Different completely independent methods give slightly different answers. It's not as though they are orders of magnitude different. They are in the same ball park even though the methods used are completely different. Why are they slightly different and not the same? We don't know at the moment, but finding out is what physics is about. Nothing in this demands a radical re-think from scratch, and it certainly doesn't require postulating things which we know can't be true from observations here and now.

67 and 74 aren't slightly different.

It's wrong.

By 10%.

Why do you think the Universe is bound to be simple and give up all its secrets in 2021?

I don't.

The last decades though show the opposite of us honing in on a value.

What new phenomenon?

I'm referring to the redshift distance relation.

In the grand scheme of things, we discovered the universe about 100 years ago. It's about as old as commerical flight.

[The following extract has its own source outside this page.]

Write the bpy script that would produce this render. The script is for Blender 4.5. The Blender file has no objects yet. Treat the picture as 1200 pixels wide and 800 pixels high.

Before that, we had just been looking around the Milky Way (as far as we knew).

My feeling is that the new redshifts discovered in the greater universe are a new phenomenon.

The debate on this was interrupted by WWII. After the war, the debate was never really picked up.

 

[Ziggurat]

Why does it redshift?

For the same reason that you can't remove wave fronts from light as it travels, you can't create wave fronts as it travels either. Conservation of wave fronts requires red shifts in some circumstances. The rest is pretty obvious, if you actually understand these fundamentals.

Why can't we measure an expansion rate of the universe?

Who says we can't?

Here's the idea.

1929: Hey, these galaxy things we just discovered redshift. New physics? No expanding universe!

2021: Hey, we our models don't predict our measurements. New physics? Yes.

Except all of the new physics proposed is for an expanding universe.

There's a reason for that, one which you still don't understand because, again, you don't have a grasp of the fundamentals even after all this time.

 

[Mike Helland]

For the same reason that you can't remove wave fronts from light as it travels, you can't create wave fronts as it travels either.

How does the deceleration of a quantum particle remove or create a wavefront?

If the wavefronts are vt, and v is a bit slower, doesn't that just mean the wavefront moves slower?

Second question, an optical wave always has a wavefront and never a back wave.

Is that accurate?

 

[theprestige]

Why can't we measure an expansion rate of the universe?

Q. Why can't we measure the expansion rate of the distance between us and a car?

A. We can.

A cop with a radar gun gets one value from measuring the timing of the radar return.

A driver in another car making an estimate based on their own speedometer reading gets another value.

A bystander counting the seconds as the car passes each streetlight gets yet another value.

But they all agree that the car is definitely moving. Nobody thinks that because the bystander's streetlight estimate is way off (due to him miscalculating how far apart the streetlights are) from the other two, the car might not be moving and perhaps something else is going on.

 

[Mike Helland]

Q. Why can't we measure the expansion rate of the distance between us and a car?

A. We can.

A cop with a radar gun gets one value from measuring the timing of the radar return.

A driver in another car making an estimate based on their own speedometer reading gets another value.

A bystander counting the seconds as the car passes each streetlight gets yet another value.

But they all agree that the car is definitely moving. Nobody thinks that because the bystander's streetlight estimate is way off (due to him miscalculating how far apart the streetlights are) from the other two, the car might not be moving and perhaps something else is going on.

They also can see the car from different angles.

In our case, we only ever see the tail lights.

Light drops off with an inverse square.

And I'm suggesting, that's nested in an even larger inverse square using Hubble's constant (with units inverse distance).

 

[theprestige]

They also can see the car from different angles.

In our case, we only ever see the tail lights.

Light drops off with an inverse square.

And I'm suggesting, that's nested in an even larger inverse square using Hubble's constant (with units inverse distance).

And we know that your suggestion is wrong, from multiple lines of evidence.